#### Do this:
Take the material below and write it all out again exactly.
--- Start of Supplied material ---
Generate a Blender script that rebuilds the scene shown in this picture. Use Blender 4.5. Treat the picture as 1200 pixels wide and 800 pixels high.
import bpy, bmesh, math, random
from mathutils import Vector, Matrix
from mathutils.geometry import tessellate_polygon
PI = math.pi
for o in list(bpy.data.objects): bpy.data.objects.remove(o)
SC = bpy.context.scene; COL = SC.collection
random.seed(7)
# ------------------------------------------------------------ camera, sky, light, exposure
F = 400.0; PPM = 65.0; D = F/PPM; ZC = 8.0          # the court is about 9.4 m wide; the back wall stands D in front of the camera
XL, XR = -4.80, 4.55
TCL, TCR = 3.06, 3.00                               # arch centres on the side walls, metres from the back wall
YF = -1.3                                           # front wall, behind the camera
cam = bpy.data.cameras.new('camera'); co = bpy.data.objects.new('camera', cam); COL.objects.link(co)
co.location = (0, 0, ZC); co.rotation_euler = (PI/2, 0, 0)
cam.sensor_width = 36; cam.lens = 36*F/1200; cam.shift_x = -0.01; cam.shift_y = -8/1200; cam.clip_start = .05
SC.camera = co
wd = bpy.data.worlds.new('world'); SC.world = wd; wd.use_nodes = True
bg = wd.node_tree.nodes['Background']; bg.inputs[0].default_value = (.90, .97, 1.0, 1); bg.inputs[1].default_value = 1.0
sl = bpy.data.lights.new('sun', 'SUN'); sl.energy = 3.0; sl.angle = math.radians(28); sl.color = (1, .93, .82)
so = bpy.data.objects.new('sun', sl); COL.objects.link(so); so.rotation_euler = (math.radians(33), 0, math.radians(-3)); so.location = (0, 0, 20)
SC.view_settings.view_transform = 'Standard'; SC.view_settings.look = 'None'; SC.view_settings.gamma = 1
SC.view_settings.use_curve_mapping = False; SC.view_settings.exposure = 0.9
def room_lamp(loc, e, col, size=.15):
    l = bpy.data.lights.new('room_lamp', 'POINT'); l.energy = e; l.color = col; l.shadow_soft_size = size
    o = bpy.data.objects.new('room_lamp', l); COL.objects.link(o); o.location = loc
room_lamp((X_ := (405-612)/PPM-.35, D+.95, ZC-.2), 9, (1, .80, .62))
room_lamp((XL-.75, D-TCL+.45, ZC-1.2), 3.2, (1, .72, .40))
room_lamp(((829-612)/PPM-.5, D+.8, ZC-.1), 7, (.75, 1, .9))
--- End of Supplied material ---
#### In response:
Generate a Blender script that rebuilds the scene shown in this picture. Use Blender 4.5. Treat the picture as 1200 pixels wide and 800 pixels high.
import bpy, bmesh, math, random
from mathutils import Vector, Matrix
from mathutils.geometry import tessellate_polygon
PI = math.pi
for o in list(bpy.data.objects): bpy.data.objects.remove(o)
SC = bpy.context.scene; COL = SC.collection
random.seed(7)
# ------------------------------------------------------------ camera, sky, light, exposure
F = 400.0; PPM = 65.0; D = F/PPM; ZC = 8.0          # the court is about 9.4 m wide; the back wall stands D in front of the camera
XL, XR = -4.80, 4.55
TCL, TCR = 3.06, 3.00                               # arch centres on the side walls, metres from the back wall
YF = -1.3                                           # front wall, behind the camera
cam = bpy.data.cameras.new('camera'); co = bpy.data.objects.new('camera', cam); COL.objects.link(co)
co.location = (0, 0, ZC); co.rotation_euler = (PI/2, 0, 0)
cam.sensor_width = 36; cam.lens = 36*F/1200; cam.shift_x = -0.01; cam.shift_y = -8/1200; cam.clip_start = .05
SC.camera = co
wd = bpy.data.worlds.new('world'); SC.world = wd; wd.use_nodes = True
bg = wd.node_tree.nodes['Background']; bg.inputs[0].default_value = (.90, .97, 1.0, 1); bg.inputs[1].default_value = 1.0
sl = bpy.data.lights.new('sun', 'SUN'); sl.energy = 3.0; sl.angle = math.radians(28); sl.color = (1, .93, .82)
so = bpy.data.objects.new('sun', sl); COL.objects.link(so); so.rotation_euler = (math.radians(33), 0, math.radians(-3)); so.location = (0, 0, 20)
SC.view_settings.view_transform = 'Standard'; SC.view_settings.look = 'None'; SC.view_settings.gamma = 1
SC.view_settings.use_curve_mapping = False; SC.view_settings.exposure = 0.9
def room_lamp(loc, e, col, size=.15):
    l = bpy.data.lights.new('room_lamp', 'POINT'); l.energy = e; l.color = col; l.shadow_soft_size = size
    o = bpy.data.objects.new('room_lamp', l); COL.objects.link(o); o.location = loc
room_lamp((X_ := (405-612)/PPM-.35, D+.95, ZC-.2), 9, (1, .80, .62))
room_lamp((XL-.75, D-TCL+.45, ZC-1.2), 3.2, (1, .72, .40))
room_lamp(((829-612)/PPM-.5, D+.8, ZC-.1), 7, (.75, 1, .9))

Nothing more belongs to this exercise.